:: AIM OF THE EXERCISE ::
Your task is to retype the lines from the opening of the material through the line that includes "person('woman with tousled". Do not copy the pictures.
☆ ☆ ☆ ☆ ☆ ☆ ☆
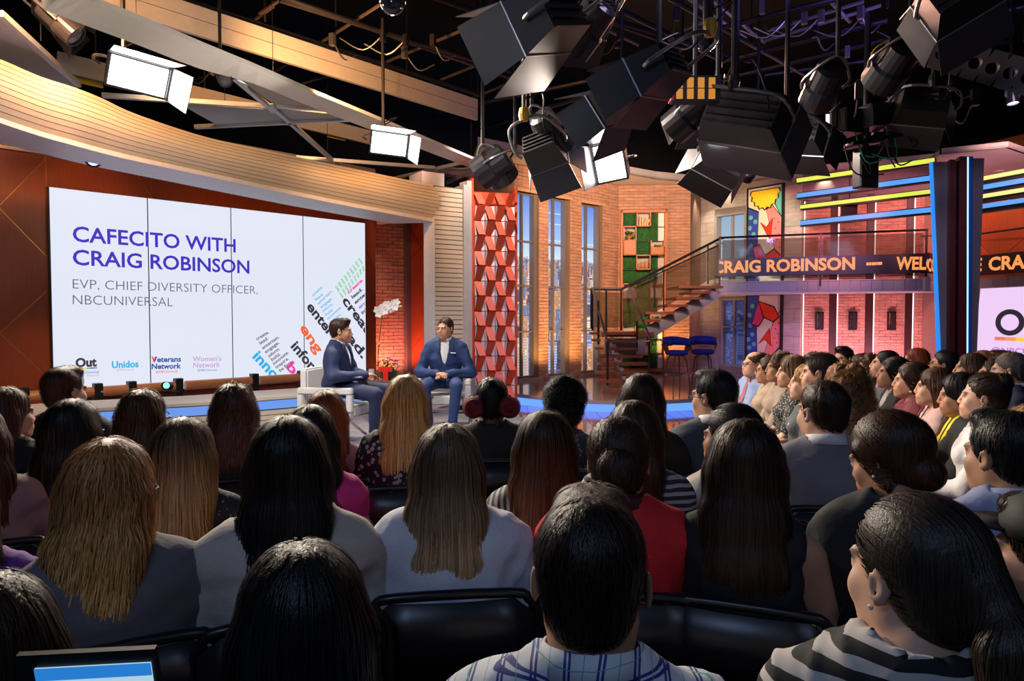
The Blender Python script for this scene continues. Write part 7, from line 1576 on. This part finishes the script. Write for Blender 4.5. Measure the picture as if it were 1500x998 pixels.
person('man with grey-brown hair in a navy blazer at the right edge', 1478, 515, 4.5, rel=95, hrel=85, fem=False, hair='crop', hc='grey', top=T_(navyd, name='blazer', g=.018, collar=wsh), skin='fair', w=1.1, fat=1)
person('person with sunglasses pushed up behind the man in the navy blazer', 1466, 513, 5.7, rel=100, hrel=95, hair='short', fem=False, hc='brown', top=T_(fb('taupe', (0, 0, 0))), skin='light')
person('woman with tousled blond hair at the right edge behind the light blue shirt', 1506, 592, 3.1, rel=20, hrel=30, hair='wavy', hc='dblond', tip='blond', L=.26, vol=.006, top=T_(fb('taupe', (0, 0, 0))), skin='fair')

# black folding chair
def make_chair(label, loc, rz):
    t = thing('folding_chair', label, 'chair', loc, rz, group='black folding chairs'); cm = mat('chair_black', (.014, .014, .016), .32, .2)
    bm = bmesh.new(); box(bm, (-.20, -.16, .425), (.20, .22, .445)); bmesh.ops.bevel(bm, geom=bm.edges[:], offset=.008, segments=1, affect='EDGES'); obj('seat', bm, cm, t)
    pts = []
    for sx, sy in ((-1, 0), (1, 0)): pass
    loop = [(-.215, .30, .0), (-.215, -.16, .58), (-.215, -.21, .80), (-.19, -.222, .855), (-.14, -.228, .875), (.14, -.228, .875), (.19, -.222, .855), (.215, -.21, .80), (.215, -.16, .58), (.215, .30, .0)]
    bm = bmesh.new(); tube(bm, smooth_path([Vector(p_) for p_ in loop], 3), .0125, 8); obj('frame', bm, cm, t, smooth=True)
    bm = bmesh.new(); rows = []
    for k in range(9):
        x = -.205+.41*k/8; cv = -.018*math.cos(x/.205*math.pi/2); zz_ = .862 if 0 < k < 8 else .82
        rows.append([bm.verts.new(v) for v in ((x, -.205+cv, .655), (x, -.222+cv, zz_), (x, -.230+cv, zz_), (x, -.213+cv, .655))])
    for A, B in zip(rows, rows[1:]):
        for k in range(4): bm.faces.new((A[k], A[(k+1) % 4], B[(k+1) % 4], B[k]))
    bm.faces.new(rows[0][::-1]); bm.faces.new(rows[-1]); obj('backrest', bm, cm, t, smooth=True)
    for s in (-1, 1):
        bm = bmesh.new(); tube(bm, [(s*.19, .17, .43), (s*.19, -.24, .0)], .0115, 7); obj('leg', bm, cm, t)
    bm = bmesh.new(); tube(bm, [(-.19, -.18, .10), (.19, -.18, .10)], .008, 6); obj('crossbar', bm, cm, t)
    return t
chair0 = None
for P_ in PEOPLE:
    r_ = make_person(P_)
    if P_.get('cap'):
        hcz = P_['ztop']-.128; bm = bmesh.new(); M_ = Matrix.Translation((0, .02, hcz))@Matrix.Rotation(P_['yaw'], 4, 'Z'); lathe(bm, [(.098, .045), (.100, .075), (.085, .12), (.04, .14), (.001, .143)], 20, M_@Matrix.Translation((0, -.015, 0))); prism(bm, [M_ @ Vector((x, y, .05)) for x, y in ((-.07, .06), (-.06, .13), (0, .17), (.06, .13), (.07, .06))], (0, 0, .008)); obj('cap', bm, mat('cap_black', (.02, .02, .022), .7), r_, smooth=True)
    if P_['label'].startswith('man in bright'):
        bm = bmesh.new(); q_ = (-.10, .155, P_['ztop']-.40); prism(bm, [(q_[0]-.03, q_[1]-.004, q_[2]), (q_[0]+.03, q_[1]-.012, q_[2]+.004), (q_[0]+.03, q_[1]-.012, q_[2]+.016), (q_[0]-.03, q_[1]-.004, q_[2]+.010)], (0, .01, 0)); obj('pocket_square', bm, wsh, r_)
    if P_['group'] != 'seated audience':
        lft = 'left' in P_['label'][:40]; ac_ = make_armchair('white leather armchair with chrome legs under the man on the ' + ('left' if lft else 'right'), P_['loc'], P_['rz']); ac_.scale = (.86, .86, .92); continue
    short = 'folding chair under the ' + P_['label'].split(' with ', 1)[0].split(' in ', 1)[0]
    lab = 'black folding chair under the ' + ' '.join(P_['label'].split()[:11])
    if chair0 is None: chair0 = make_chair(lab, P_['loc'], P_['rz']); c_ = chair0
    else: c_ = copy_tree(chair0); c_.location = P_['loc']; c_.rotation_euler.z = P_['rz']; c_['label'] = lab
☆ ☆ ☆ ☆ ☆ ☆ ☆
:: WRITTEN RESPONSE ::
The Blender Python script for this scene continues. Write part 7, from line 1576 on. This part finishes the script. Write for Blender 4.5. Measure the picture as if it were 1500x998 pixels.
person('man with grey-brown hair in a navy blazer at the right edge', 1478, 515, 4.5, rel=95, hrel=85, fem=False, hair='crop', hc='grey', top=T_(navyd, name='blazer', g=.018, collar=wsh), skin='fair', w=1.1, fat=1)
person('person with sunglasses pushed up behind the man in the navy blazer', 1466, 513, 5.7, rel=100, hrel=95, hair='short', fem=False, hc='brown', top=T_(fb('taupe', (0, 0, 0))), skin='light')
person('woman with tousled blond hair at the right edge behind the light blue shirt', 1506, 592, 3.1, rel=20, hrel=30, hair='wavy', hc='dblond', tip='blond', L=.26, vol=.006, top=T_(fb('taupe', (0, 0, 0))), skin='fair')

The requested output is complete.